Von Johnny Cashs Affinität zu Mördern ist weiter oben die Rede. Er wußte sicher aus Selbsterfahrung, wie leicht man zu einem Mörder werden kann.

 Pearl (06.12.21, 13:06)
Hallo Graeculus,

dein Text ist gut. Ich habe oftmals darüber nachgedacht. Johnny Cash ist toll und er hat ne Menge durchgemacht. Sein Einfühlungsvermögen muss groß gewesen sein, wahrscheinlich auch bedingt durch seine Erfahrungen. Zhuangzis Worte erinnern mich an einen Abschnitt des Tao Te Kings. An dessen Worte kann ich mich nicht mehr genau erinnern, doch es war so ähnlich.

Gestern sah ich ein Interview zweier unglaublich starker, mutiger, unglaublicher Frauen. Sie gehören zur Familie Turpin, wurden gefoltert, gefangen gehalten, haben unaussprechliches Leid durch ihre Eltern erfahren. Nur durch ihren Mut konnten sie sich befreien.

Diese Eltern sind Schwerverbrecher u mein 1. Gedanke war, sollen diese Verbrecher in der Hölle schmoren.

Ich glaube nicht wie Cash oder Zhuangzi, dass wir Opfer unseres Umfeldes sind. Wir sind frei zu entscheiden, welche Seite in uns wir entwickeln und wie wir mit unseren Mitmenschen umgehen.

Eine der Schwestern möchte nun "Speakerin" werden. Anderen Mut machen. Sie sind in der schlimmsten Situation, die man sich vorstellen kann, aufgewachsen. Doch sie haben sich nicht davon brechen lassen.

Cash und Zhuangzi möchte ich einen Ausschnitt von Left Eyes Rap Part in dt. Übersetzung gegenüberstellen:

"Meine einzige verzweifelte Hoffnung
Gilt jenen Menschen, die nicht fertigwerden
Mit solch anhaltendem Schmerz
So dass sie im strömenden Regen bleiben
Und wer ist nun schuld
An dem wilden Blut in deinen eigenen Adern
Was für eine Schande

Du schießt und zielst auf das Hirn von jemand anderem
Dann verteidigst du dich mit Unzurechnungsfähigkeit
Und denkst an diesen Tag zurück
Als du die Beute des Verbrechens wurdest
Ich sage, das System hat dich auf dem Gewissen
Du bist ein Opfer deines eigenen Denkens"
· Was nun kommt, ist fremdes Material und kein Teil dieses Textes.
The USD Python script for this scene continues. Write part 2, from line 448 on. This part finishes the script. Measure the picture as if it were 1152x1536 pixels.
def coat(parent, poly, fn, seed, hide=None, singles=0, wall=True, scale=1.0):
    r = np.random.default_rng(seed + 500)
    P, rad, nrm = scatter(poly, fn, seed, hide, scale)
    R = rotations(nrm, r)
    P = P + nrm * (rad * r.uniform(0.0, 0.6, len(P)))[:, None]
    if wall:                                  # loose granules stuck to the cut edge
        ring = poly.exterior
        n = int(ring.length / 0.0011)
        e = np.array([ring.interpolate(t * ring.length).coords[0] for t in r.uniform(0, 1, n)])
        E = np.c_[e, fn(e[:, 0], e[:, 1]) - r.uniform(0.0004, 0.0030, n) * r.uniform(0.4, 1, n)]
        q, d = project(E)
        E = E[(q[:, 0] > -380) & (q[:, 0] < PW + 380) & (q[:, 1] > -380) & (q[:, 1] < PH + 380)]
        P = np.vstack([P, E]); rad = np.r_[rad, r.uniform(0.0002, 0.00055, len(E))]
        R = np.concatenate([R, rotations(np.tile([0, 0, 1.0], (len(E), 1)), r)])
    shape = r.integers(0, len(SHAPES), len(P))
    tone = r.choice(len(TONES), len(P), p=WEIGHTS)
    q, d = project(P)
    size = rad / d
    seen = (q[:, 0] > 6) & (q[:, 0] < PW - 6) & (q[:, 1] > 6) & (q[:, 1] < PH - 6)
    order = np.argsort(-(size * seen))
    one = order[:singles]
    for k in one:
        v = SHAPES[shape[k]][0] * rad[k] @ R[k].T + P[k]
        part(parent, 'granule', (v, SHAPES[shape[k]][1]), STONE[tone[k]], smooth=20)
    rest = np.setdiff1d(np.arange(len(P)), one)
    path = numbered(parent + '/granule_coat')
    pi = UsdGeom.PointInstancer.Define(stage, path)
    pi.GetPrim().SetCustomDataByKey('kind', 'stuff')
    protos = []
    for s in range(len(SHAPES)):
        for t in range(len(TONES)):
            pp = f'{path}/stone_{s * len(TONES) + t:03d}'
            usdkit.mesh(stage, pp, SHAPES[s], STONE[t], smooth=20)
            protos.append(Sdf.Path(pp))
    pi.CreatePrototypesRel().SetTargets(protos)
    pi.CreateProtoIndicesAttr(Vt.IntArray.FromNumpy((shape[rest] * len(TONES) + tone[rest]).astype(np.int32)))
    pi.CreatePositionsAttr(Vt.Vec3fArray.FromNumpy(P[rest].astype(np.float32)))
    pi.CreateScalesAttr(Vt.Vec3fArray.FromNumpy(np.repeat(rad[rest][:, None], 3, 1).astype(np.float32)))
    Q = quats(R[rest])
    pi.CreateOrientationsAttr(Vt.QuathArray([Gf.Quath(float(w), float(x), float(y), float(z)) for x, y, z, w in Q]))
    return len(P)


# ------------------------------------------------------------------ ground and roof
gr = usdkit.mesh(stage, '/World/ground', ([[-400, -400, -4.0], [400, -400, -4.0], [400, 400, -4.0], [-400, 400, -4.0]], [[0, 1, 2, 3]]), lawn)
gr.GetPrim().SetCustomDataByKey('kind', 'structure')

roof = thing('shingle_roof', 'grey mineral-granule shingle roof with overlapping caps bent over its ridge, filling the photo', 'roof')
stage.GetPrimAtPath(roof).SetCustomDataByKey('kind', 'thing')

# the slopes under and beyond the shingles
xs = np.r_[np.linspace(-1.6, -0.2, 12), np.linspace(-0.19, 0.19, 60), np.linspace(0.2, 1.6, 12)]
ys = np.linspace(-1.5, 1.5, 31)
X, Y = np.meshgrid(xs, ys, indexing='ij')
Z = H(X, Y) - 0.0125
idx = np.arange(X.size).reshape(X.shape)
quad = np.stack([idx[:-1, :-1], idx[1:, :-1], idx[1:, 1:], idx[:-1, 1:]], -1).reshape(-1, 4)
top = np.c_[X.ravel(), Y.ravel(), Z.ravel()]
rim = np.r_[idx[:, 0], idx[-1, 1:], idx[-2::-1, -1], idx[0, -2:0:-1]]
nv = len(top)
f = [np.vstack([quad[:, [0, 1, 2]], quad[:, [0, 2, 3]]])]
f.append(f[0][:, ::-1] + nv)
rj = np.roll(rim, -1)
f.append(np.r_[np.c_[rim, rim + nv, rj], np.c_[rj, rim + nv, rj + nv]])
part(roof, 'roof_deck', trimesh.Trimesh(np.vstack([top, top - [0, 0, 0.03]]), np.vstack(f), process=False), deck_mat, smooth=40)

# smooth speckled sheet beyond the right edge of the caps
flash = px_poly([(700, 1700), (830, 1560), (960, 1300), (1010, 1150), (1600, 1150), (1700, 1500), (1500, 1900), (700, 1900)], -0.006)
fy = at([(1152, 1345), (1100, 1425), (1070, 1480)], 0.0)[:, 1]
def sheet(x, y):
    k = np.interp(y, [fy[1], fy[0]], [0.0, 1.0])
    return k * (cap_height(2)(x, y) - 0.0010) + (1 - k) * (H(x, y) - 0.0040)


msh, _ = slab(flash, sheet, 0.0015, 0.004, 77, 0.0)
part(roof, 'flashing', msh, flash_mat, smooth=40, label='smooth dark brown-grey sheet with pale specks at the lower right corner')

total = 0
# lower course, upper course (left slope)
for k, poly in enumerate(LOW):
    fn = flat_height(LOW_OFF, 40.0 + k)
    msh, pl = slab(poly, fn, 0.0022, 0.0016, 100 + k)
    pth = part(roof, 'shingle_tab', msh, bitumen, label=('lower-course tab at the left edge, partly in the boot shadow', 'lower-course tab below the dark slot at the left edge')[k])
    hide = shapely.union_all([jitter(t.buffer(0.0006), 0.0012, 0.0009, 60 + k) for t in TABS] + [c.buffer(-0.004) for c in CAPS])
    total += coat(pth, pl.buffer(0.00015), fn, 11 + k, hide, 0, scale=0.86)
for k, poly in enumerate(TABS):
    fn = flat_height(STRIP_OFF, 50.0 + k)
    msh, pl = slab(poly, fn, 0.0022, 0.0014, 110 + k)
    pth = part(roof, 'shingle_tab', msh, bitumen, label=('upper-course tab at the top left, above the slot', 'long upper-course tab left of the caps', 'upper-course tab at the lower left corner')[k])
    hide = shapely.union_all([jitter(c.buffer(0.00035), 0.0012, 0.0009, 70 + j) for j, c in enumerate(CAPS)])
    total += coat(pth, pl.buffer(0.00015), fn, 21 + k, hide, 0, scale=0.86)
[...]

Mein Gedanke bzgl der Eltern ist nicht mehr, dass sie in der Hölle schmoren sollen. Doch wie Agnete finde ich, dass sie hinter Schloss und Riegel gehören, ein Leben lang. Schon alleine zum (physischen und psychischen) Schutz der Kinder.

LG, Pearl

Kommentar geändert am 06.12.2021 um 13:14 Uhr

Kommentar geändert am 06.12.2021 um 13:16 Uhr

 Graeculus meinte dazu am 06.12.21 um 16:48:
Wenn man an den freien Willen glaubt und darauf verweist, daß manche Menschen selbst unter ungünstigsten Voraussetzungen nicht zu Verbrechern werden (was offensichtlich der Fall ist), dann bleibt aber noch der Umstand, daß manche es besonders schwer haben, nicht zu Verbrechern zu werden, und daß manche Umstände besonders viele Verbrecher hervorbringen. Das wäre dann eine statistische Aussage.

(Eigentlich ist das dieselbe Frage wie bei einem anderen Text von mir: "I had no feelings, no emotions, I just killed". Damals in My Lai sind ganze zwei Männer einer Kompanie (ca. 100 Männer) nicht zu Mördern geworden.)

Danke für Deinen freundlichen Kommetar!